Baekdu is a red giant star which has exhausted the hydrogen in its core and swelled up to around eleven times the radius of the Sun. It also contains a Jupiter-like planet called Halla which orbits Baekdu about half as far away as the Earth does from the Sun.
Although Baekdu looks like a normal star, measurements of its starquakes reveal that it is actually undergoing helium fusion. This is something that stars usually only do when they expand to about the size of the orbit of the Earth. If this happened in the past, Halla should have been swallowed by Baekdu and destroyed. Halla’s existence is a puzzle.
We show that Halla could have survived if Baekdu ignited helium in a stellar merger with the stripped core of another red giant star. If this happened, Baekdu would have been able to reach its current stage without expanding much, saving Halla.

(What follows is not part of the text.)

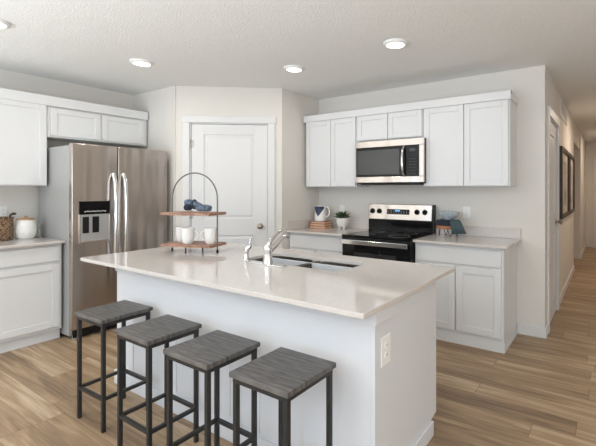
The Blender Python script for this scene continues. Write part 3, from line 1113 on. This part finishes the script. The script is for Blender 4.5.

8 UMi is a red giant which hosts a Jovian planet 8 UMi b at a separation ~0.5 AU, visible to radial velocity observations. Measurements of the asteroseismic gravity-mode period spacing indicate that 8 UMi is actually core helium burning, a stage single stars typically reach only by expanding to ~0.8 AU (the tip of the red giant branch). This implies that 8 UMi b should have been engulfed. It is difficult to explain 8 UMi b’s present-day orbit with tidal or dynamical physics.
We show that 8 UMi could have been the remnant of a merger between a red giant and a helium-core white dwarf, which itself formed after a period of stable mass transfer. This allows 8 UMi to prematurely ignite helium before fully ascending the red giant branch and engulfing its planet.
This work got a lot of media attention, including from CNN, the New York Times, the BBC, Newsweek, Forbes, New Scientist, Science Daily, and Caltech Weekly. It was also featured on several YouTube channels, including Anton Petrov and VideoFromSpace.